A significant challenge has been achieving real-time visibility of the underlying services to assess their health and identify performance bottlenecks. Additionally, maintaining a contextualized view of the data collected from cloud-native sources could potentially involve petabytes of data, which could lead to significant delays in analyzing potential threats, bottlenecks, or issues.

Moreover, modern application stacks have presented new challenges, such as log4shell, a software vulnerability that complicates the traditional "outside-in" perspective of application security. Instead, engineering teams are better positioned to adopt an "inside-out" view of application security by collecting signals that assist in identifying and preventing "pre-zero-day" attacks, thereby stopping newly discovered exploits before they can be enforced.

New software development techniques are now promising several benefits over the conventional approach. Two popular approaches are test-driven development (TDD) and behavior-driven development (BDD), both involve writing tests before writing code.

In TDD, developers write tests before writing code, as opposed to the usual practice of writing functional code and then testing it. On the other hand, BDD involves writing tests in frameworks capable of processing natural language instructions to describe a set of expected behaviors of a software system. TDD can accurately run the same test multiple times to ensure consistency. However, these tests are isolated and cannot reveal how the entire application will work or whether the customer experience will be good or bad. In other words, TDD doesn't provide insights into the application’s performance during its development. BDD, on the other hand, helps capture the expected behavior of any given application. However, it does not account for off-band events such as distributed denial-of-service, injection attacks, or any of the listed taxonomy of flaws in the OWASP Top 10 or the SANS Top 25 categories. 

The current challenges

While both TDD and BDD have their strengths, considering the scale and speed of modern systems, both techniques have some shortcomings in collecting and contextualizing a metrics-driven approach to developing and deploying resilient applications. When teams create a model, they assume that data is divided into two parts: signal and noise. The real pattern, the repeatable process that we hope to capture and describe, is the signal.

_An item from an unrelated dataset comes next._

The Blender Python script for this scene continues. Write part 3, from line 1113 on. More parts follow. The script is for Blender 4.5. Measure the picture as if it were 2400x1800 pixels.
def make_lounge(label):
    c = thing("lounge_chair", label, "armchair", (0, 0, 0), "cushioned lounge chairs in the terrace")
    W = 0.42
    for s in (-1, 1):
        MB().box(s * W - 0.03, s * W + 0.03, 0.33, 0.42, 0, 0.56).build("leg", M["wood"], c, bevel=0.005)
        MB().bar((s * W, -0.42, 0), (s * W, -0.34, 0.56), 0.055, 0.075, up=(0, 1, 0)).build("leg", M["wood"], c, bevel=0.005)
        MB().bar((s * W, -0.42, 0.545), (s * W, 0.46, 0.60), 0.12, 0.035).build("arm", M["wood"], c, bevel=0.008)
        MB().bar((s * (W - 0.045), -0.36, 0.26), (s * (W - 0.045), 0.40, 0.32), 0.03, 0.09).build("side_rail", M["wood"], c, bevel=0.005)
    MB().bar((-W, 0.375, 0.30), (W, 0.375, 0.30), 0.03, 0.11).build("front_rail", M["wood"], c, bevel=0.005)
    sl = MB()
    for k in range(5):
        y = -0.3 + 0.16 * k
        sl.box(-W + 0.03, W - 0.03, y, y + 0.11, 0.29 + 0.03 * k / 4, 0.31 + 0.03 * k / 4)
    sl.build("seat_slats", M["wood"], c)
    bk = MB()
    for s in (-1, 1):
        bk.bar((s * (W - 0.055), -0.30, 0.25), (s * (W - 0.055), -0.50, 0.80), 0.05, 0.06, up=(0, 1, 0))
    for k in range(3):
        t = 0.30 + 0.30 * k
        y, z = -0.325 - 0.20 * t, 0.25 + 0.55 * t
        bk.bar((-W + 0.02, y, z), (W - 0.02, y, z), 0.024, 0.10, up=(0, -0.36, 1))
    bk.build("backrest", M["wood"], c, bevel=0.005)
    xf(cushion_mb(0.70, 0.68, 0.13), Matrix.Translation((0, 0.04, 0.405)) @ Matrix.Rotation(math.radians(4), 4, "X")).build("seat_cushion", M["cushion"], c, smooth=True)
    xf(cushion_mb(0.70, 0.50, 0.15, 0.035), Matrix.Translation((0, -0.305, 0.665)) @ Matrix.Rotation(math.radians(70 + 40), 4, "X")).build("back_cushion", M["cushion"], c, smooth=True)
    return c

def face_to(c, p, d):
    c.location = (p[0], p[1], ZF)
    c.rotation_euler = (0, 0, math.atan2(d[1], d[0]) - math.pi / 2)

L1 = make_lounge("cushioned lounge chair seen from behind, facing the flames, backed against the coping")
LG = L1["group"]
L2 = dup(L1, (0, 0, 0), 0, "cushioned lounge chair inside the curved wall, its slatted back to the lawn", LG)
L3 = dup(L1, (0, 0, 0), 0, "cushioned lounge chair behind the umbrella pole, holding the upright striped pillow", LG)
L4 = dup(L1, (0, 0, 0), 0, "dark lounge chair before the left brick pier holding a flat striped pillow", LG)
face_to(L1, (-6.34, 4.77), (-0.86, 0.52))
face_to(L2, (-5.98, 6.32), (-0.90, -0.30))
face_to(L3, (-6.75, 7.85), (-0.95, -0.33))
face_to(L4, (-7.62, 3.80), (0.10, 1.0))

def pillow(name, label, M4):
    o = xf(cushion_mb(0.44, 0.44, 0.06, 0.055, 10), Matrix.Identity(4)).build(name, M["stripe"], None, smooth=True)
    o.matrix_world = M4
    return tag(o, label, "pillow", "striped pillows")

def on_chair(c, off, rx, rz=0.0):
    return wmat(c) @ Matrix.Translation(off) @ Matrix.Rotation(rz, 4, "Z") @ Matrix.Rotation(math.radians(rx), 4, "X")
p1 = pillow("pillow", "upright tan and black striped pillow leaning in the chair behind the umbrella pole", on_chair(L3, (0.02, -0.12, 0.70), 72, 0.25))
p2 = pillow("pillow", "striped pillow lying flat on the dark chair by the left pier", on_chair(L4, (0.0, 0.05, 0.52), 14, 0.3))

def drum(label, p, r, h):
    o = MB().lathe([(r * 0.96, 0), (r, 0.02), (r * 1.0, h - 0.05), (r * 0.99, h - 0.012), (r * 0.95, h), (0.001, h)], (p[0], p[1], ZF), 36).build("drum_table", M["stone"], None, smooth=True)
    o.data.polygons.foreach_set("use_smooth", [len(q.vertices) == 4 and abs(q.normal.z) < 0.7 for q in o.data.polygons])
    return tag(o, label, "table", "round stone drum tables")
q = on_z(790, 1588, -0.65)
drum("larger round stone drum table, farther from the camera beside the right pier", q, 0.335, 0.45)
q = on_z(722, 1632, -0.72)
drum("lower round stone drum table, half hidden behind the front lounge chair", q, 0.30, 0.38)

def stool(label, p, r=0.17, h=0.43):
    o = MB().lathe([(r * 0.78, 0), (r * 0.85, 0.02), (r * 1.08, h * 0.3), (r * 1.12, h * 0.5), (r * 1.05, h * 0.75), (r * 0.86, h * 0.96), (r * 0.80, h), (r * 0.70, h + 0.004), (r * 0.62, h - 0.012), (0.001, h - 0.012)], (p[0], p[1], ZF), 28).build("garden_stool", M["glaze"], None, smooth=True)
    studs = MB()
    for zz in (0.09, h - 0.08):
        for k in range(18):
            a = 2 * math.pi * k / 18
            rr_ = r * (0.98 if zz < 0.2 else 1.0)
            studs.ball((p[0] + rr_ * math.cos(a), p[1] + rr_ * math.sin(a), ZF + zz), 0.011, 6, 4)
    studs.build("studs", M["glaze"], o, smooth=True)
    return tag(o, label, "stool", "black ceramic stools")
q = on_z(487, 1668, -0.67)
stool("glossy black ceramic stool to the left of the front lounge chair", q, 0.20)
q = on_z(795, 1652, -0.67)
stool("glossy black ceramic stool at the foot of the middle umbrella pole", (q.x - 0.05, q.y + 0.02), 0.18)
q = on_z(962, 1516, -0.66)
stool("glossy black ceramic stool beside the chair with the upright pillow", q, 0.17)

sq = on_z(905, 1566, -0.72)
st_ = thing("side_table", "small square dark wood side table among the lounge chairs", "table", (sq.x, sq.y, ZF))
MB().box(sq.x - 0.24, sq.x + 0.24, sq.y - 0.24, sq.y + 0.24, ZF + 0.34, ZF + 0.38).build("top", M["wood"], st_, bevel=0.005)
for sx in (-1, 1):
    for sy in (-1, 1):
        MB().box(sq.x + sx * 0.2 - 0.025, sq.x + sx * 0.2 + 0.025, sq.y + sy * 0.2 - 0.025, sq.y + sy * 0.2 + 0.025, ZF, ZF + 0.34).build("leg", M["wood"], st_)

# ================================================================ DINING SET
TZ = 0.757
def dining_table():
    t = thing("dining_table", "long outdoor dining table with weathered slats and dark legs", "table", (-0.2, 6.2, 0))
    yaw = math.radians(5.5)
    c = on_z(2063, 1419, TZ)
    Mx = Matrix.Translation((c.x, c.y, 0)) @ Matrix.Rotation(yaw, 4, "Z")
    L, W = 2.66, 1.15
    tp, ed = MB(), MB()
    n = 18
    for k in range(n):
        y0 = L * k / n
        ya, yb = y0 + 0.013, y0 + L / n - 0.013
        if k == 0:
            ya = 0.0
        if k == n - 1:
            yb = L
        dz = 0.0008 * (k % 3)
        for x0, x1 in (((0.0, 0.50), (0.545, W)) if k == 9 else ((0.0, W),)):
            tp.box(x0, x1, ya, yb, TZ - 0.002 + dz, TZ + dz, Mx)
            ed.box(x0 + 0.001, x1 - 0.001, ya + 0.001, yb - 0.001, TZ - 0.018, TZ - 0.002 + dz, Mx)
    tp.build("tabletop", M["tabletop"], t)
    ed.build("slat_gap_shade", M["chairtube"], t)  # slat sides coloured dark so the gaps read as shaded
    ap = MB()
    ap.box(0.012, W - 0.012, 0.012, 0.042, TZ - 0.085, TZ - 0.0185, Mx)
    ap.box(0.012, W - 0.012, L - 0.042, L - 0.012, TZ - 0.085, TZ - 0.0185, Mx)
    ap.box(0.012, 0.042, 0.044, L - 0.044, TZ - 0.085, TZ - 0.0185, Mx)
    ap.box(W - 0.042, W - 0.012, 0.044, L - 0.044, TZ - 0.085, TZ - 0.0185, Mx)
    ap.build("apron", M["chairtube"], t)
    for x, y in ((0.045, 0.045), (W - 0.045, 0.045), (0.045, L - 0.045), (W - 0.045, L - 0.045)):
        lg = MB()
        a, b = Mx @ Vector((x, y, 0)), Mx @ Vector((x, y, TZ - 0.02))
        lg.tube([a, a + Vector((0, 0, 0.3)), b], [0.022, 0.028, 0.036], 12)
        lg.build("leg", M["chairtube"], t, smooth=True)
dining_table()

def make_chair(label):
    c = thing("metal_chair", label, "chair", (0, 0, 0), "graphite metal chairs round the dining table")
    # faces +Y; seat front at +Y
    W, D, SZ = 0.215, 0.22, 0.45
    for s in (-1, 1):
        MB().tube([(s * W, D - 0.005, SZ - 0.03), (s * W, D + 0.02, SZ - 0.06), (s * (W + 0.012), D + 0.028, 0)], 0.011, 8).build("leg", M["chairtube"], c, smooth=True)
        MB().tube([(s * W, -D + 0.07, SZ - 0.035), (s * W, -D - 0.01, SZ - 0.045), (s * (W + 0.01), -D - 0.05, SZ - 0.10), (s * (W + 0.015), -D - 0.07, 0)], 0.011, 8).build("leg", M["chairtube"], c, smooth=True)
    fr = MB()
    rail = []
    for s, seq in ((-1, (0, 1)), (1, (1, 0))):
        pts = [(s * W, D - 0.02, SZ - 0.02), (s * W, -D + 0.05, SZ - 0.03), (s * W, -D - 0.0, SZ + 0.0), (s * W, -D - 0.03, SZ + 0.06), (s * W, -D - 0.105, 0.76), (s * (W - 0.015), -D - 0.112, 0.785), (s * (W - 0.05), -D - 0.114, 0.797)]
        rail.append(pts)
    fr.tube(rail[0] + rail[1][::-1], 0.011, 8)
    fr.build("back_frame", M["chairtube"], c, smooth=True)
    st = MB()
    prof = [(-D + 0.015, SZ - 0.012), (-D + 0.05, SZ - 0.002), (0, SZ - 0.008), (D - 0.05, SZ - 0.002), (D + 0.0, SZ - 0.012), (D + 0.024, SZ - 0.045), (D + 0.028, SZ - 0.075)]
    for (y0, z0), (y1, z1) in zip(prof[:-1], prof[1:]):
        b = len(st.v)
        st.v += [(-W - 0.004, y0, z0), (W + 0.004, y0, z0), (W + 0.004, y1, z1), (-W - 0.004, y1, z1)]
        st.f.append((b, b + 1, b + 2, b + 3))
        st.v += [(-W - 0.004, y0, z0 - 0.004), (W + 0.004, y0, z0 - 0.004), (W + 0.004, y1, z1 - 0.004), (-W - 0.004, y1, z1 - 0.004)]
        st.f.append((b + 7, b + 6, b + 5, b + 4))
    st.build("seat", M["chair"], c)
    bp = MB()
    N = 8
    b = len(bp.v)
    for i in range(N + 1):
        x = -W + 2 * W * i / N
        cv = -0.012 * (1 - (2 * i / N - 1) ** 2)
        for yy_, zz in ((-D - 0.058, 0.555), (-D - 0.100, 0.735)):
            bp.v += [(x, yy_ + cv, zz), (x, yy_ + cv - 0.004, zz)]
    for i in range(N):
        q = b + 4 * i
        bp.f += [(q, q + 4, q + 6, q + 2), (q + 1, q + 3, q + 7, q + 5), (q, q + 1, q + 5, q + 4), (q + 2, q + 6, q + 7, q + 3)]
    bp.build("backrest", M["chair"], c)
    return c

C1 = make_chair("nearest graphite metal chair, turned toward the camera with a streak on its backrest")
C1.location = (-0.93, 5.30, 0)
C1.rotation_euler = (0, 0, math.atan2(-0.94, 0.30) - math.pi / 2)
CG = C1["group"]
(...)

Everything else that impedes is referred to as noise. Engineers must move away from the traditional approach of simply monitoring well-understood infrastructure metrics and transition towards actively instrumenting code to be able to engage in a more constant “conversation” with production systems.

The site reliability engineering (SRE) Golden Signals that help and are relevant for resilient software development are: 

• Latency: The time it takes to service a request which is equivalent to RED duration.
• Traffic: The level of demand being placed on the system which is equivalent to RED Rate.
• Errors: Tate of requests that fail which is equivalent to RED errors.
• Saturation: Saturation is dependent on which resources are constrained and includes a forward-looking component.